In the early 1960s the Reeds commissioned David McGlashan of McGlashan and Everist to draw a new building lower on the hillside. Their brief read more as poem than specification. It asked for something romantic, ageless, possessed of mystery, indifferent to passing fashion. Walls were to be the primary element, extending inward and out. The building, the brief said, should look as if it had grown from the ground and might one day return to it as a ruin in the limestone landscape. Above all, it had to be "a gallery to be lived in."
Completed in 1967, Heide Modern answers the brief almost line by line. Mt Gambier limestone on a 12-inch module sets the rhythm of every plan and elevation. There are no internal doors, no paint, and a tight register of concrete, timber, glass and terrazzo. Rooms read as an abstract composition in the de Stijl manner: asymmetrical, intersecting, dispersed from a central hearth. Walls extend past the envelope into terraced courts where pencil cedars and eucalypts hold the planes in place.
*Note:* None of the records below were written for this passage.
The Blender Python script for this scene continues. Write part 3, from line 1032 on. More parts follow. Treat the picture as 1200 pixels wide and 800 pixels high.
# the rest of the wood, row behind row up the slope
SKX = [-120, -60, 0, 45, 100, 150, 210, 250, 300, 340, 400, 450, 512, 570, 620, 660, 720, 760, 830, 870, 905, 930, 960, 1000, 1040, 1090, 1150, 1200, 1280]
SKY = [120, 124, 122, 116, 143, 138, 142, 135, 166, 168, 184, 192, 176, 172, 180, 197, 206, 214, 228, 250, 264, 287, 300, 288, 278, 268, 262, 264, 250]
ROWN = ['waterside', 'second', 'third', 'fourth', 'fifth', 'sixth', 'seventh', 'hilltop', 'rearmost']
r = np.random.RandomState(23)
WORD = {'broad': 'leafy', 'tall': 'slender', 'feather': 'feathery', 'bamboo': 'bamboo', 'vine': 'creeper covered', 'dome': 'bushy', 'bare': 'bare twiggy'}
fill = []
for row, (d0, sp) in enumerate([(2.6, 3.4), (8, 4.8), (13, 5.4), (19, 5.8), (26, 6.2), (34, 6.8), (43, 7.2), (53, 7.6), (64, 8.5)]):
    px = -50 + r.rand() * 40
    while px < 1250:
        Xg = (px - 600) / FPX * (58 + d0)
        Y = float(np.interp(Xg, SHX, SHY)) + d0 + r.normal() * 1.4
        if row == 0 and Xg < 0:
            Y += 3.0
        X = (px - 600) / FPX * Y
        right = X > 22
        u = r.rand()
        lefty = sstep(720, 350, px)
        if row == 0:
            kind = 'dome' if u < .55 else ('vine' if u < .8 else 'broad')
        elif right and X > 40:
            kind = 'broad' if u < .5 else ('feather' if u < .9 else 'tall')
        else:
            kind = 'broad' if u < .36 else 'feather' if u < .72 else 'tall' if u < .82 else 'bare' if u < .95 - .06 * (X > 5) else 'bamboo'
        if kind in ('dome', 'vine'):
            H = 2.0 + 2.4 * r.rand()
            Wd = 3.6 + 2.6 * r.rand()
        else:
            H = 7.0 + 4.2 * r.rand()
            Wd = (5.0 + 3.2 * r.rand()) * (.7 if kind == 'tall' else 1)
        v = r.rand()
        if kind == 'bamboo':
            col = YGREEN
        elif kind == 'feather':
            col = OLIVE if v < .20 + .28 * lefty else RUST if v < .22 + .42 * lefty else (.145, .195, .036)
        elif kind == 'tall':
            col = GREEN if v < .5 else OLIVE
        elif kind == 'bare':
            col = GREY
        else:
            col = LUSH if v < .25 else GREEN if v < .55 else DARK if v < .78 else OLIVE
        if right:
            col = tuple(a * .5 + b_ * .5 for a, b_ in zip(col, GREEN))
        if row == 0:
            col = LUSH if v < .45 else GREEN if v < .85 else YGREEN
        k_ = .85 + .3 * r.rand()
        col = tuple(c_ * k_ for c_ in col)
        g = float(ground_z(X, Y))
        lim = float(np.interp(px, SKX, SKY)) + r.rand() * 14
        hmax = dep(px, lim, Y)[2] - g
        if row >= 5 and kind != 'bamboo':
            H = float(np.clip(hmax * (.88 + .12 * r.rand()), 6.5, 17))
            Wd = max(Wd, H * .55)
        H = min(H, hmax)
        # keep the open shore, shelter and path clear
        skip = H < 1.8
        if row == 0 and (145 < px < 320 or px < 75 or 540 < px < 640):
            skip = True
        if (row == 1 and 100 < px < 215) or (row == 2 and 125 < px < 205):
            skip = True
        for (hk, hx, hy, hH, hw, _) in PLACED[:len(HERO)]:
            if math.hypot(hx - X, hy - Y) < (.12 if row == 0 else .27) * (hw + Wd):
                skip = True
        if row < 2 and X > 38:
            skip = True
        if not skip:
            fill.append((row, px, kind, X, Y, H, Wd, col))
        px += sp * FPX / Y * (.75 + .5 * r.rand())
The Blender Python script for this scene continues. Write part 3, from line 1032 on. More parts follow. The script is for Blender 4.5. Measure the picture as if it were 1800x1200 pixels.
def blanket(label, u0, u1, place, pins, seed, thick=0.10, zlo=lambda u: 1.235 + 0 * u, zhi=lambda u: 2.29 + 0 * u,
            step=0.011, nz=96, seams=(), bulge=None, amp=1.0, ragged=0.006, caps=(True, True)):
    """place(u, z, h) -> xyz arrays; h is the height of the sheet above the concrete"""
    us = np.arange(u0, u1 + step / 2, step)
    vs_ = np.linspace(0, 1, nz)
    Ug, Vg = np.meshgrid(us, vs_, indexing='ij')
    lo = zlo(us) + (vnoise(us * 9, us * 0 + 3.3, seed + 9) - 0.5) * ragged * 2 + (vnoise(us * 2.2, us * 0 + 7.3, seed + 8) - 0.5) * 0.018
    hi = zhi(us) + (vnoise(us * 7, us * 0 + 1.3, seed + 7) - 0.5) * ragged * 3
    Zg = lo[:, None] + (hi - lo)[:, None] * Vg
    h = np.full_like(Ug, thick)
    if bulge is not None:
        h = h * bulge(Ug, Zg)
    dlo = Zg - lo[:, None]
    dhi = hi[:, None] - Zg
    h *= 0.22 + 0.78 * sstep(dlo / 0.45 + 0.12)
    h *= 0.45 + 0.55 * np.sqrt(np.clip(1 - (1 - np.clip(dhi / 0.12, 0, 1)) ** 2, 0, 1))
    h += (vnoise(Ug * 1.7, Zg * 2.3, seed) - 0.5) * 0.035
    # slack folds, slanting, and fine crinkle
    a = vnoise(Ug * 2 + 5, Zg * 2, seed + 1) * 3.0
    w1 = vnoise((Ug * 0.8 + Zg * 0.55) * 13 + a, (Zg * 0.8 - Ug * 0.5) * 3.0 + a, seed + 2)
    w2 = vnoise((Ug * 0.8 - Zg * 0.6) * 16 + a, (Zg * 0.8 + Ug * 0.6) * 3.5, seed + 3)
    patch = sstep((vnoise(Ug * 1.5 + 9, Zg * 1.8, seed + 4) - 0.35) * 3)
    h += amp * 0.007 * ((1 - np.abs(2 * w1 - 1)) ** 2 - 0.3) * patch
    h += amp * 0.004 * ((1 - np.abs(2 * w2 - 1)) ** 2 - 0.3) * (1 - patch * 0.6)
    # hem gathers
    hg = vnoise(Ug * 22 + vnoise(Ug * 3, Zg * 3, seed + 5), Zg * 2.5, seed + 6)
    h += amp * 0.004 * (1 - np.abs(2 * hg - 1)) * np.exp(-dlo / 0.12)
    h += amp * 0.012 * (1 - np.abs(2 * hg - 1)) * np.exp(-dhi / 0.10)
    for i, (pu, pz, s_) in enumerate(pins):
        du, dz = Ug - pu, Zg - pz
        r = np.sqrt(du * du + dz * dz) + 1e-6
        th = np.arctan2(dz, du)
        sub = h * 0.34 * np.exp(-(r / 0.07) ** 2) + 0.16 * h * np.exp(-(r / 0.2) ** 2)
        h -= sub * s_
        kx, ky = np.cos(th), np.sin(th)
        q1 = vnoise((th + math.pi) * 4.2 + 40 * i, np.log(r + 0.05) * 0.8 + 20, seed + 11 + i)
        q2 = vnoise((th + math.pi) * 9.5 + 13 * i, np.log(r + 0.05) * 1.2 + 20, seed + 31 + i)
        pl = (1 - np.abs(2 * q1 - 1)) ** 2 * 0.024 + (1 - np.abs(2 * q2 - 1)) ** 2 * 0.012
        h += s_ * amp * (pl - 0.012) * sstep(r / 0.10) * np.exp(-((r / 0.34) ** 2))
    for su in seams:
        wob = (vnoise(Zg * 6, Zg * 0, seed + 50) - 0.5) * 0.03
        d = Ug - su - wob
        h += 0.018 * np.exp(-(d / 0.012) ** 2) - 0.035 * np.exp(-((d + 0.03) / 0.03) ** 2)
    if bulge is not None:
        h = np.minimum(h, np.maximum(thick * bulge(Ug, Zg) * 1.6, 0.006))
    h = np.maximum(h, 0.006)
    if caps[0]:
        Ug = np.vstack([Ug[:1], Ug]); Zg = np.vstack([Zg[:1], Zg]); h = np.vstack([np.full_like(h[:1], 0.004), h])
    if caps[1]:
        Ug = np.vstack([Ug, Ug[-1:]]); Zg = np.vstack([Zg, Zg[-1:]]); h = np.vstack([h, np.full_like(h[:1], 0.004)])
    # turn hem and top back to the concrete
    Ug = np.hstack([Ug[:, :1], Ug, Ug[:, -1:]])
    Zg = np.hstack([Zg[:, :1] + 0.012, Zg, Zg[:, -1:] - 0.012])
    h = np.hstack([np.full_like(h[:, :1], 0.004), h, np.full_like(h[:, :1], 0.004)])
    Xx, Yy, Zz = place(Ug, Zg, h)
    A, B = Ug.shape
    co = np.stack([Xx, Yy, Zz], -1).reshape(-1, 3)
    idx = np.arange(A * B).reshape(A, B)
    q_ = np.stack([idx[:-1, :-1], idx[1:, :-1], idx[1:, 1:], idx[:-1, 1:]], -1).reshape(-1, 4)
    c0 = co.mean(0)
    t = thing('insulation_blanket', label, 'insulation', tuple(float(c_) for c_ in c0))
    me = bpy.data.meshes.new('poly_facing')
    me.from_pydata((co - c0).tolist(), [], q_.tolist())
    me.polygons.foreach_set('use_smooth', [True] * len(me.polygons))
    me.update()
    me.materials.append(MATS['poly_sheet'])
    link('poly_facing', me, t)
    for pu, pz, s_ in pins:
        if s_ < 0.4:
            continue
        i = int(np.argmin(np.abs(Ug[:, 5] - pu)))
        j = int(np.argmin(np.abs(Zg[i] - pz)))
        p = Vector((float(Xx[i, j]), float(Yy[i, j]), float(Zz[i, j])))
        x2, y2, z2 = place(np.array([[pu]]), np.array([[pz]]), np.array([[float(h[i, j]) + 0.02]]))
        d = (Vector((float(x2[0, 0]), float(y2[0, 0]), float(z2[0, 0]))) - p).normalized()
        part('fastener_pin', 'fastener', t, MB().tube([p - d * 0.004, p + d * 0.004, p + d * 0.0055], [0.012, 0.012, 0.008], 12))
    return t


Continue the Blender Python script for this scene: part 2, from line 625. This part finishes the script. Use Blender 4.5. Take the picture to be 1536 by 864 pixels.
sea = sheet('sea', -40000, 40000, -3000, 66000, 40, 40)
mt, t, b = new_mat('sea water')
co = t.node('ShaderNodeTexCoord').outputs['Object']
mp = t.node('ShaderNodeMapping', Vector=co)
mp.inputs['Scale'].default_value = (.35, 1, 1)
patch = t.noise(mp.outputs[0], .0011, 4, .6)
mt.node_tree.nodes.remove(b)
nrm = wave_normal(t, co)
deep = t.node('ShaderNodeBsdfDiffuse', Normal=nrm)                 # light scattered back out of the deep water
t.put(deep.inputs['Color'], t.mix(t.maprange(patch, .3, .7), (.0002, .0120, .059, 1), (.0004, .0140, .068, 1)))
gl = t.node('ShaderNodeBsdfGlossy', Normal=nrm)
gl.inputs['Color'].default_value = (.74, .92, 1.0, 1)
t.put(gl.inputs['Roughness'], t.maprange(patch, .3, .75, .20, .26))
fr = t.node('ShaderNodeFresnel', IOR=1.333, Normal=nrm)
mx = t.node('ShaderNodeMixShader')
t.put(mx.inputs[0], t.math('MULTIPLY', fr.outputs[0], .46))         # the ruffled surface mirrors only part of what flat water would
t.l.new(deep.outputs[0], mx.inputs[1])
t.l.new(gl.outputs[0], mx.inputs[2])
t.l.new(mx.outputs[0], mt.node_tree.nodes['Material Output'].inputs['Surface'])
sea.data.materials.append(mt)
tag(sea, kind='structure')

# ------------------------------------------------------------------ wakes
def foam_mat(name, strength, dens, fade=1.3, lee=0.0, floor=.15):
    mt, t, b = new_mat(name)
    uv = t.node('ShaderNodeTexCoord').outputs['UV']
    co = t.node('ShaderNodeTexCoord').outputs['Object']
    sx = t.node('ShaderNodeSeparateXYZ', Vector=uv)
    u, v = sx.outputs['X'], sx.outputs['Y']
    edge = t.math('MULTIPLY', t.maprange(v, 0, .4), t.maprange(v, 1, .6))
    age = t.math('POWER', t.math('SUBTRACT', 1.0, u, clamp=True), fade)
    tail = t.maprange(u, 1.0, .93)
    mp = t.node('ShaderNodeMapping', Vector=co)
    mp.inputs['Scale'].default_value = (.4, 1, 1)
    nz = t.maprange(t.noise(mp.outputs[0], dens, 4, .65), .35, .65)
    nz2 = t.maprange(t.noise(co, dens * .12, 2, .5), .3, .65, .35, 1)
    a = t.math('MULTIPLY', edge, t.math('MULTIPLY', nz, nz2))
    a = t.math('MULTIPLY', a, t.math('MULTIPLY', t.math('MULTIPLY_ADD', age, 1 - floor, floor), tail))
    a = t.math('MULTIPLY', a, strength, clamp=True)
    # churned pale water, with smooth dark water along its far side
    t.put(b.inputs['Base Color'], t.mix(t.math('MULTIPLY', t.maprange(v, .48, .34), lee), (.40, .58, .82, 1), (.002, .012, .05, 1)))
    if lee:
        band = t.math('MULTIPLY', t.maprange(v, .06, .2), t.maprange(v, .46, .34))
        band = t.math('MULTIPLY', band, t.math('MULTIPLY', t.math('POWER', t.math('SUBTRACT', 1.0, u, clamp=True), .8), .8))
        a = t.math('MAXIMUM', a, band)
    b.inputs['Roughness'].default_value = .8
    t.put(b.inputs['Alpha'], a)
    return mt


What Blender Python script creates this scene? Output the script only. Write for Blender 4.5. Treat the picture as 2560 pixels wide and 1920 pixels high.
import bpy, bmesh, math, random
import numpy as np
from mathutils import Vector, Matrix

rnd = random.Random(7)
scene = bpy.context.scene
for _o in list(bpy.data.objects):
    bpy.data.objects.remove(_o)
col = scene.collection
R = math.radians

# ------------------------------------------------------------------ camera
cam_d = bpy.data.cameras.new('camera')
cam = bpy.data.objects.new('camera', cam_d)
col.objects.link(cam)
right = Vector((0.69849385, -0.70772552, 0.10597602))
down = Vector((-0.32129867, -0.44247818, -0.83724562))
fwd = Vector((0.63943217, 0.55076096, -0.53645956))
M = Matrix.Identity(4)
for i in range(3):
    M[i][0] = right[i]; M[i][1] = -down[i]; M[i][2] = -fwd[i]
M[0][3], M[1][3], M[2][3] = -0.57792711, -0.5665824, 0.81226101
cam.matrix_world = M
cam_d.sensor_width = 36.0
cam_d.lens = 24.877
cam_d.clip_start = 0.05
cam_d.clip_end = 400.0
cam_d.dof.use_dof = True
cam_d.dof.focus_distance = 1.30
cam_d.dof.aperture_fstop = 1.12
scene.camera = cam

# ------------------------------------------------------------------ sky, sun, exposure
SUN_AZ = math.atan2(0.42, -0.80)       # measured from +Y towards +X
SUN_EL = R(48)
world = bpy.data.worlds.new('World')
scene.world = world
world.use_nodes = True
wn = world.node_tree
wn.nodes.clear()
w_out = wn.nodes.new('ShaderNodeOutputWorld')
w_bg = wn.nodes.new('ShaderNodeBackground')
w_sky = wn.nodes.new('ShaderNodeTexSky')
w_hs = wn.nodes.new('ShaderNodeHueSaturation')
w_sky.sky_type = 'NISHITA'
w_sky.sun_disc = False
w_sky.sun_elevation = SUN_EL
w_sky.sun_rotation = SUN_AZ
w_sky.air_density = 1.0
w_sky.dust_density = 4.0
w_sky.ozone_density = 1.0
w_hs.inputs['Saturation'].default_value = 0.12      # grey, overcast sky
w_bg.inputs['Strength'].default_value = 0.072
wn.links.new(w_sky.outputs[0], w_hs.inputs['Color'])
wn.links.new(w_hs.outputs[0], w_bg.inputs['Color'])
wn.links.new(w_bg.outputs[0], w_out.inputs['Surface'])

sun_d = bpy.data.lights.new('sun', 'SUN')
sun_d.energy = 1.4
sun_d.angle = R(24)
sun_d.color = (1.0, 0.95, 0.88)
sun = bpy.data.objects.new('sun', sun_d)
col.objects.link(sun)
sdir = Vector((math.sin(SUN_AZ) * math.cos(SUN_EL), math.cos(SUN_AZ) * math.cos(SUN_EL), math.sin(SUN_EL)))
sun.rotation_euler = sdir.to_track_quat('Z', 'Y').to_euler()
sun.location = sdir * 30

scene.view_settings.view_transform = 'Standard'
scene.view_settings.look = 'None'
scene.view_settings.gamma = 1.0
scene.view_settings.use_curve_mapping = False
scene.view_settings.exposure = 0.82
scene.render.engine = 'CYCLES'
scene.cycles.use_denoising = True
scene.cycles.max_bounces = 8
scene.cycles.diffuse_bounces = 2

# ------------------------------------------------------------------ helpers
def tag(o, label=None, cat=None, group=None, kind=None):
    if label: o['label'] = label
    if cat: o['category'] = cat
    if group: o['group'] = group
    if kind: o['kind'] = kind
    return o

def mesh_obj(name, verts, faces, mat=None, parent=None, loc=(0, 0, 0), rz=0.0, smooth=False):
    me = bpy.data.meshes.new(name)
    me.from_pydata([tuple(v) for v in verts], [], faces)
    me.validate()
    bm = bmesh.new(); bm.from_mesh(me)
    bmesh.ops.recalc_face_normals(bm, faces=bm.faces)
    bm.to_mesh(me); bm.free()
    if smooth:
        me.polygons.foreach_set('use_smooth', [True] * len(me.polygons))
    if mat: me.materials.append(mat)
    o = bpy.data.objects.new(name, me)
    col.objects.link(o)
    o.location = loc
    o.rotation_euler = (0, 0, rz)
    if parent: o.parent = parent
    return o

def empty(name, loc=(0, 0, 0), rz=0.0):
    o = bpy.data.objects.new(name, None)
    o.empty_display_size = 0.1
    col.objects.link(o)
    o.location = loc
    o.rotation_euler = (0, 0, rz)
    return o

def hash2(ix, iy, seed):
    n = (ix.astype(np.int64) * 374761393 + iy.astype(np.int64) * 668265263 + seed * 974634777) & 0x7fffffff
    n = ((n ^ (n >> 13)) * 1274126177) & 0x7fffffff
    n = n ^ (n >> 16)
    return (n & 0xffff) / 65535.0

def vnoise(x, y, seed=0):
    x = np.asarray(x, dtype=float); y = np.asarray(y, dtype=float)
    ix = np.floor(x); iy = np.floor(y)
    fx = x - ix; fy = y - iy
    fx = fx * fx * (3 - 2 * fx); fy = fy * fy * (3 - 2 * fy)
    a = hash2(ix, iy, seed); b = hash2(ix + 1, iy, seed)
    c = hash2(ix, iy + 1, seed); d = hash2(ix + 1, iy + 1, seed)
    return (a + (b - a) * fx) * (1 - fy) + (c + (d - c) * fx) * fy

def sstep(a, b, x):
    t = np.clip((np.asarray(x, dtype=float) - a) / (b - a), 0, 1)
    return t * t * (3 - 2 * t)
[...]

Danny Kai's recent pictures find the building at ease with that intention. North-facing double-height glass opens the living rooms to the parkland. Limestone darkens where rain has fallen against it. The crushed-stone terrace holds a single boulder where a sculpture might sit. Decades on, the wear is part of the argument; the brief asked for a building that would age into the site, and the site has agreed.
Across the path, the black titanium-zinc galleries added later sharpen the contrast without breaking it. Their dark, faceted volumes throw the limestone back at itself and confirm what the Reeds had built toward all along: a place where museum, garden and house are held in the same hand.